§ Given request: Work out how many lines of the records contain "from". Answer with the number and nothing else.

§ Available data:
## START
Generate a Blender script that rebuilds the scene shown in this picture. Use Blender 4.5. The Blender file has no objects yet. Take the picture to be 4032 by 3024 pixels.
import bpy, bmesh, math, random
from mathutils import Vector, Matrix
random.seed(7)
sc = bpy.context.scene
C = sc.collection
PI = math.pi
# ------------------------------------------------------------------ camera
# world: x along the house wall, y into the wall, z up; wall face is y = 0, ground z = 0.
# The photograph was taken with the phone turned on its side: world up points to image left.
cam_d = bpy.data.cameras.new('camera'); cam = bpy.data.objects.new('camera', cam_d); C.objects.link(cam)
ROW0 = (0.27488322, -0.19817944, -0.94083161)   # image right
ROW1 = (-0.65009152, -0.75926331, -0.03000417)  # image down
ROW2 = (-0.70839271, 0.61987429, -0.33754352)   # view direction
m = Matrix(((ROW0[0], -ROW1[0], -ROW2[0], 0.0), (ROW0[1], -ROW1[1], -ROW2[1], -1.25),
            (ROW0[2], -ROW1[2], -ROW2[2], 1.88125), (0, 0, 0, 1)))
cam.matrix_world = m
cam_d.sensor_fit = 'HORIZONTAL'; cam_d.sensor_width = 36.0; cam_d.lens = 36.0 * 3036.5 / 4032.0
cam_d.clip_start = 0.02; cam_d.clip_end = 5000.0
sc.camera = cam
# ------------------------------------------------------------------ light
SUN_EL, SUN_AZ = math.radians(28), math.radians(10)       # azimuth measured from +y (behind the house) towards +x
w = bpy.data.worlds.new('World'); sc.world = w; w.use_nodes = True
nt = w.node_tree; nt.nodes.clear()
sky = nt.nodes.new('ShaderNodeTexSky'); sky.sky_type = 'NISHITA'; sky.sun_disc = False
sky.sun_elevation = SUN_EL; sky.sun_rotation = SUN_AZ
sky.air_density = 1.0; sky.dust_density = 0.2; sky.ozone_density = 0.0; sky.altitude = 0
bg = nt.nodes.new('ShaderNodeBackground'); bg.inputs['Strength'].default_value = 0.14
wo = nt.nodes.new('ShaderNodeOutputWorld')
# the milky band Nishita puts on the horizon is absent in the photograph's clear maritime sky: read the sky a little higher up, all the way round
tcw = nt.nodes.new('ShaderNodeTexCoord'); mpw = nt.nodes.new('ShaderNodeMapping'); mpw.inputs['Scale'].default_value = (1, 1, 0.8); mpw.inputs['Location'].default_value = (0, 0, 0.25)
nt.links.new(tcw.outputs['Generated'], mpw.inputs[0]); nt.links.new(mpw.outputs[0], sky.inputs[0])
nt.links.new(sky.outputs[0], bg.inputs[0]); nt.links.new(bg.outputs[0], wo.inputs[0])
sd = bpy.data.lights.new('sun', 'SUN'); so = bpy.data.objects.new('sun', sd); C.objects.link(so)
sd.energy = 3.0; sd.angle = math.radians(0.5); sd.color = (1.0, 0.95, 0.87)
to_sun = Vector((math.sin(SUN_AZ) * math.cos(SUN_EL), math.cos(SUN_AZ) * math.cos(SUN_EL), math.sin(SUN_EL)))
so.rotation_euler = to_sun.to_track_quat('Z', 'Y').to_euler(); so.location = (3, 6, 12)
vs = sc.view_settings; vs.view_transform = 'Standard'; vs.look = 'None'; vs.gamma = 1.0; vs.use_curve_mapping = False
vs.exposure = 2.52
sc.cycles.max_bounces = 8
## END
## START
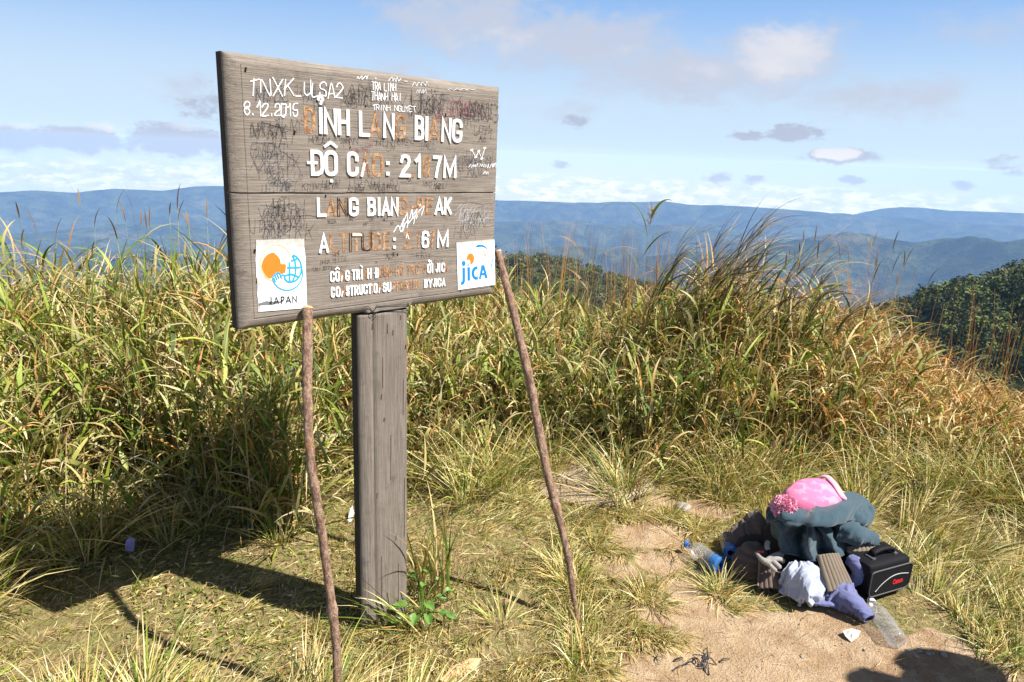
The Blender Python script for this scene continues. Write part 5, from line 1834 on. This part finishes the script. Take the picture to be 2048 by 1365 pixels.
## END
§ Result of this task: 3